--- start SOURCE EXCERPT ---

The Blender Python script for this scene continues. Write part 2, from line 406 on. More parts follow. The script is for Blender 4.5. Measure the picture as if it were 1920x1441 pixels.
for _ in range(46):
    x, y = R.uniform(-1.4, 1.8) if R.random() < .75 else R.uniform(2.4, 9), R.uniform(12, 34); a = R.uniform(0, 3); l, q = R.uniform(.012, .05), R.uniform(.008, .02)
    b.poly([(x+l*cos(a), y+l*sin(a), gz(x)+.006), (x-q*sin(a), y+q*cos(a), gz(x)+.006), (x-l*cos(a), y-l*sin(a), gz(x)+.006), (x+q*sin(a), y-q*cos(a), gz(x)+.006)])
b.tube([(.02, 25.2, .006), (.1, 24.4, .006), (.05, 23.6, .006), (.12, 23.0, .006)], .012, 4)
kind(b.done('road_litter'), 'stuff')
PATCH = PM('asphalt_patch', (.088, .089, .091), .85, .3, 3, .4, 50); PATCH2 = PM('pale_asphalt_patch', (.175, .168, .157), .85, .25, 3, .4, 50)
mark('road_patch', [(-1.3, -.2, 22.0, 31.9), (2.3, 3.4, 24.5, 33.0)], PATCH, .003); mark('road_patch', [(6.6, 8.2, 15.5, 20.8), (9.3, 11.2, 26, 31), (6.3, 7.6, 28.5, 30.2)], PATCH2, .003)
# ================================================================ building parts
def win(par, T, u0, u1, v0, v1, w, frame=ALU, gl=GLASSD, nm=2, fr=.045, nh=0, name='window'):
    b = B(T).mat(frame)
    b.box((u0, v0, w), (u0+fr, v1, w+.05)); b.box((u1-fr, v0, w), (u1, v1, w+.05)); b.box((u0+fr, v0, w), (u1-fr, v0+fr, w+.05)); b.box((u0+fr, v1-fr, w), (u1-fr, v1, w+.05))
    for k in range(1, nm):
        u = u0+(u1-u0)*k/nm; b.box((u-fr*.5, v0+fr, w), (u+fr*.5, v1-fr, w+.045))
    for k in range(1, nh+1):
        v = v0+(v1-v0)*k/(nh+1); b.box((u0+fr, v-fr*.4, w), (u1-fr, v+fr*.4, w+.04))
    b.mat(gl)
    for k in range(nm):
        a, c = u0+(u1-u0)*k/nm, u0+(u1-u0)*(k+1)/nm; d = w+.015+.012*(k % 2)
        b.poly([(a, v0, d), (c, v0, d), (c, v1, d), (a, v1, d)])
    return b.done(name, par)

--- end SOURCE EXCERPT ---

WHAT THIS TASK INVOLVES: Retype the material in full, character for character.

SOLUTION:
The Blender Python script for this scene continues. Write part 2, from line 406 on. More parts follow. The script is for Blender 4.5. Measure the picture as if it were 1920x1441 pixels.
for _ in range(46):
    x, y = R.uniform(-1.4, 1.8) if R.random() < .75 else R.uniform(2.4, 9), R.uniform(12, 34); a = R.uniform(0, 3); l, q = R.uniform(.012, .05), R.uniform(.008, .02)
    b.poly([(x+l*cos(a), y+l*sin(a), gz(x)+.006), (x-q*sin(a), y+q*cos(a), gz(x)+.006), (x-l*cos(a), y-l*sin(a), gz(x)+.006), (x+q*sin(a), y-q*cos(a), gz(x)+.006)])
b.tube([(.02, 25.2, .006), (.1, 24.4, .006), (.05, 23.6, .006), (.12, 23.0, .006)], .012, 4)
kind(b.done('road_litter'), 'stuff')
PATCH = PM('asphalt_patch', (.088, .089, .091), .85, .3, 3, .4, 50); PATCH2 = PM('pale_asphalt_patch', (.175, .168, .157), .85, .25, 3, .4, 50)
mark('road_patch', [(-1.3, -.2, 22.0, 31.9), (2.3, 3.4, 24.5, 33.0)], PATCH, .003); mark('road_patch', [(6.6, 8.2, 15.5, 20.8), (9.3, 11.2, 26, 31), (6.3, 7.6, 28.5, 30.2)], PATCH2, .003)
# ================================================================ building parts
def win(par, T, u0, u1, v0, v1, w, frame=ALU, gl=GLASSD, nm=2, fr=.045, nh=0, name='window'):
    b = B(T).mat(frame)
    b.box((u0, v0, w), (u0+fr, v1, w+.05)); b.box((u1-fr, v0, w), (u1, v1, w+.05)); b.box((u0+fr, v0, w), (u1-fr, v0+fr, w+.05)); b.box((u0+fr, v1-fr, w), (u1-fr, v1, w+.05))
    for k in range(1, nm):
        u = u0+(u1-u0)*k/nm; b.box((u-fr*.5, v0+fr, w), (u+fr*.5, v1-fr, w+.045))
    for k in range(1, nh+1):
        v = v0+(v1-v0)*k/(nh+1); b.box((u0+fr, v-fr*.4, w), (u1-fr, v+fr*.4, w+.04))
    b.mat(gl)
    for k in range(nm):
        a, c = u0+(u1-u0)*k/nm, u0+(u1-u0)*(k+1)/nm; d = w+.015+.012*(k % 2)
        b.poly([(a, v0, d), (c, v0, d), (c, v1, d), (a, v1, d)])
    return b.done(name, par)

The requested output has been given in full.